Silicon design & manufacturing is super complicated, and I still think that it's pretty amazing that we're able to pull it off. Good luck with learning!
(Source: TA'd a verilog class in college, now work as an electrical engineer)
Example: http://www.ebay.com/itm/ALTERA-FPGA-Cyslonell-EP2C5T144-Mini...
This uses the EP2C5T144. Some basic getting started info here: http://www.leonheller.com/FPGA/FPGA.html [Leon Heller]
You can run a free copy of Quartus and use it to run Verilog / VHDL cpus, or anything else you want to do.
Same applies to the Xilinx FPGAs.
A really cool example project: http://excamera.com/sphinx/fpga-j1.html
I would not worry about vendor lock-in for now -- there are some quite affordable dev boards (like the Arty (http://store.digilentinc.com/arty-a7-artix-7-fpga-developmen...) I've mentioned elsewhere), and no matter what you pick there's a ton of tooling. The concepts from the tools will translate between vendors, though, even if the commands and exact flows change.
That said, for a novice there are no significant differences in features between Altera and Xilinx.

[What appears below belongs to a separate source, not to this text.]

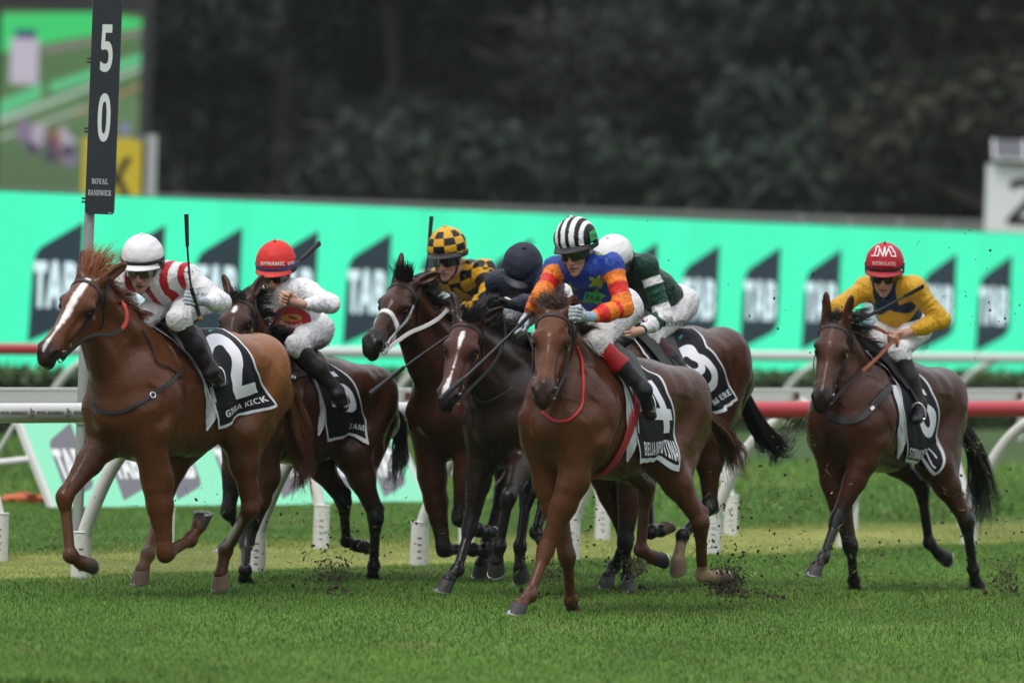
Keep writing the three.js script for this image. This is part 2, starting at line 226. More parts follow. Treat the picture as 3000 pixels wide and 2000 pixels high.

The place where you might see problems is mostly in simulation, where the big three tool vendors support different language features in SystemVerilog and VHDL-2008. Again, this is not likely to be a problem for a hobbyist/novice.
GHDL has good support for VHDL-2008, I don't know how good Icarus supports the corresponding SystemVerilog.
This might help you:
MOSIS Integrated Circuit Fabrication Service
If you could tell us your background it might be helpful to get started.
I've actually done all-of-the-above, from making SOI wafers to analog circuit design for CMOS image sensors to satellite network simulation in FPGAs to supercomputer architecture and design to XBox GPU place-and-route.
It will honestly take you at least a few years to be able to understand all of this, and I can't even begin to tell you where to begin.
My track started with semiconductor fabrication processing in college - lots of chemistry, lithography, physics, design-of-experiments, etc.. I guess that's as good a start as any. But before that I did get into computer architecture in high-school, so that game me some reference goals.
What are you ultimately trying to do? Get a job at a fab? That's a lot of chemistry and science. Do you want to design state-of-the-art chips, as your IP-core question hints at? That's largely an EE degree. Do you want to build a cheap kickstarter product, as your FPGA question suggest? That's EE and Computer Engineering as well.